Another strategy is to refuse to engage and just keep piling on the evidence. People get persuaded that they’ve been taken in by a con artist incident by incident. It isn’t any particular one, but that there are so many, and they reject each one as it comes along. So, I think that sharing story after story about how corrupt Trump is, how bad his policies are,and what damage he is doing—even if (especially if) people complain about your doing so—is effective in the long run.
Third, when people object or defend Trump, ask them if they’re getting their information from sources that would tell them if Trump were a con artist. They’ll respond with, “Oh, so I should watch MSNBC” (or something along those lines) and the answer is: “Yes, you should watch that too.” Or, “No, you shouldn’t get your news from TV.” Or a variety of other answers, but the point is that you aren’t telling them to switch to “librul” sources as much as getting more varied information.
Con artists create a bond with their marks—their stock in trade is creating confidence. They lose power when their marks lose confidence, and that happens bit by bit.

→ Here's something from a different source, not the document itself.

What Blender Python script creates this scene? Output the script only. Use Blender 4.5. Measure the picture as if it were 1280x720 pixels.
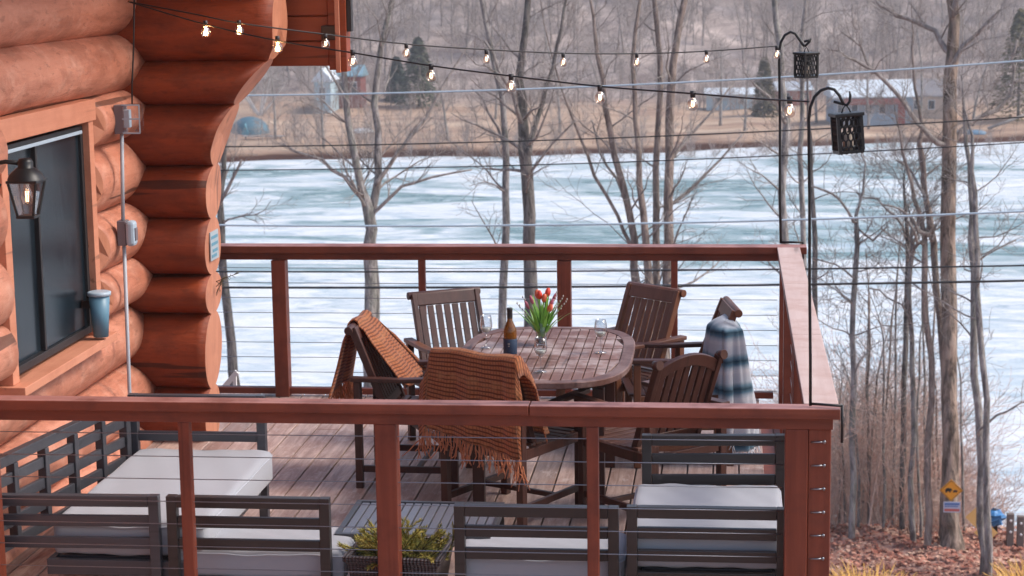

And sometimes it happens when people notice the jewelry is pretty shitty, actually.
[1]This is why it’s so common for marks to start covering for the con when the con gets exposed. They fear the “I told you so” more than the consequences of getting conned.
[2] In other words, con artists try to separate people from the sources of information that would undermine the confidence the mark has in the con.
Scott Adams wrote a very similar piece for the Wall Street Journal. He points out Trump’s gift of mastering the minimal amount of all four critical pieces of salesmanship and focusing carefully on his mark. It is a long con and I don’t know where it will end.